Welcome to Episode 141 of Special Situation Investing.
Reflecting on last year’s results and my goals for the coming year brought me back to one theme over and over again, concentration. Compounding money at 26% per year for any length of time instantly qualifies an investor for “Hall of Fame” status, and yet, picking any single investment that returns 26% in a single year is not terribly difficult. How can picking a 26% return investment be achievable while at the same time an overall portfolio return of 26% be so difficult to accomplish? The answer, concentration. Few investors are willing to put all of their eggs in one basket, and the odds of achieving legendary returns drops with every basket you collect.
Consider the following, how many biographies have you read about investors who diversified their way to great fortunes? I’m not even sure if there are biographies about such investors or if such investors even exist. What is common, on the other hand, are biographies of entrepreneurs and investors who followed a highly concentrated and narrow path to superior returns.

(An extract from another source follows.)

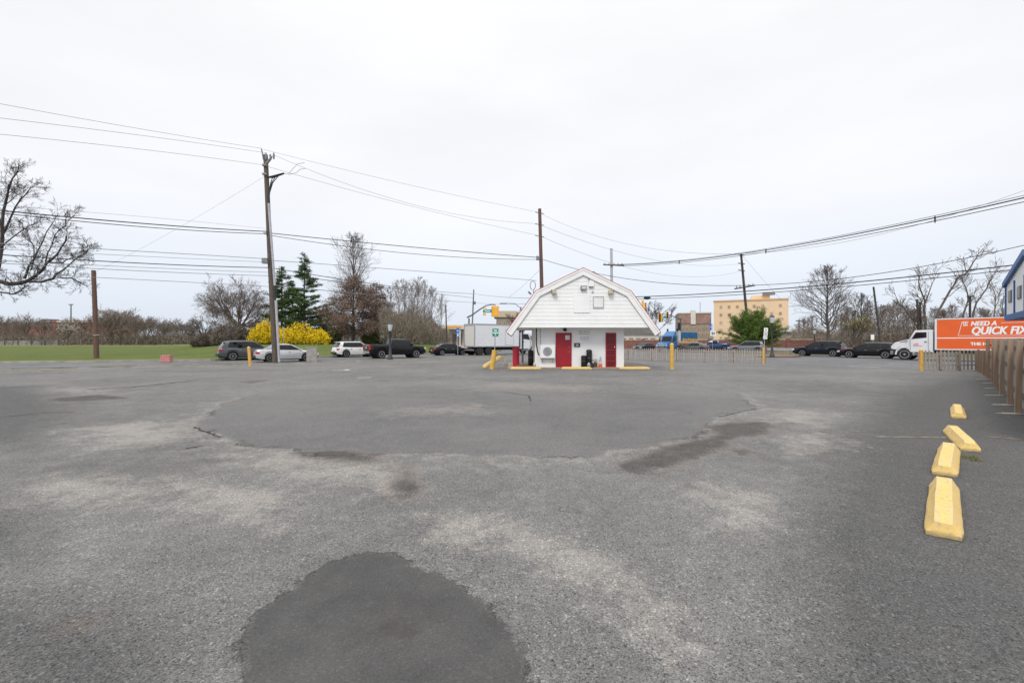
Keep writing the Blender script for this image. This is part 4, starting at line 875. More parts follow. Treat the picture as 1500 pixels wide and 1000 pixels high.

The merits of concentration are abundantly clear as soon as we frame the concept outside of investing. Imagine starting off the new year with one hundred separate but related fitness goals. The goals all center on fitness but they include fat loss, muscle gain, diet changes, and all of the other metrics that could possibly be tracked in relation to health. It should be obvious that a person with one hundred different but related goals is not going to make a whole lot of progress, even if the goals are similar in nature.
A focused person, on the other hand, is more likely to achieve their singular goal, and oddly enough, more likely to achieve one hundred other related goals as well. A single goal, to drop ten minutes off of your 10k run time, will likely result in weight loss, muscle gain, improved diet and one hundred other things too. Things that could have made up countless other goals.
This simple thought experiment should teach us something. Clearly defining your objective and concentrating solely on its attainment is the only way to achieve great things. “But unless I diversify, I run the risk of failure,” you might protest. And to that I would reply, “Yes you do run the risk of failure, but failure is assured if your goal is out performance and your method is wide diversification.” You can’t do mediocre research on one hundred different investments and expect to compound capital at 26% per year, it simply isn’t going to happen.
There is a highly contagious delirium circulating among investors which leads them confused about their true objective. Rather than compound capital at a high rate or return, investors strive instead to be all knowing fortune tellers. Investors predict the direction of the economy, the strength of the dollar, the future performance of twenty different companies and countless other things. These are distractions from the true goal of out performance.
This year, put as much of your investable capital into bitcoin as possible. By January of 2026, your returns will likely be better than the S&P 500 and better than the returns you are otherwise going to get. This halving cycle is still in its early stages and political support for the asset has never been higher. Despite bitcoin trading near its all time high, it remains a fantastic investment going forward.
If you felt yourself seize up reading the last paragraph, which I added for effect, that might be an indication that absolute returns are not your primary goal. Concentrating heavily on superior investments that you clearly understand is the obvious path to out performance but following through with that strategy tends to wreak havoc on an investors psychology. If it didn’t, there would be more people compounding money at double digit rates. Instead, most investors make modest overall returns while patting themselves on the back for having put half a percent of their net worth into something that grew by 5x.
It’s your total return that matters not how smart you are or how accurately you predicted future economic events. The guy who bought AutoZone twenty years ago compounded his investment at a 20% CAGR for two decades straight, not just because he was smart, but because he actually made the investment, and made it in a big way.
Smart is a good thing, and finding great investments is a good thing, but they aren’t the objective. Out performance is the objective and the road marked diversification doesn’t lead there. Can you focus and still fail? Absolutely, and that possibility should drive you to put serious effort into the task at hand because you are in a serious business that deserves your full attention.
With that, we hope you enjoyed the podcast. We hope your returns from last year were fantastic and that this year you are highly focused and ready to set new records for yourself. We’ll see you again in a couple weeks.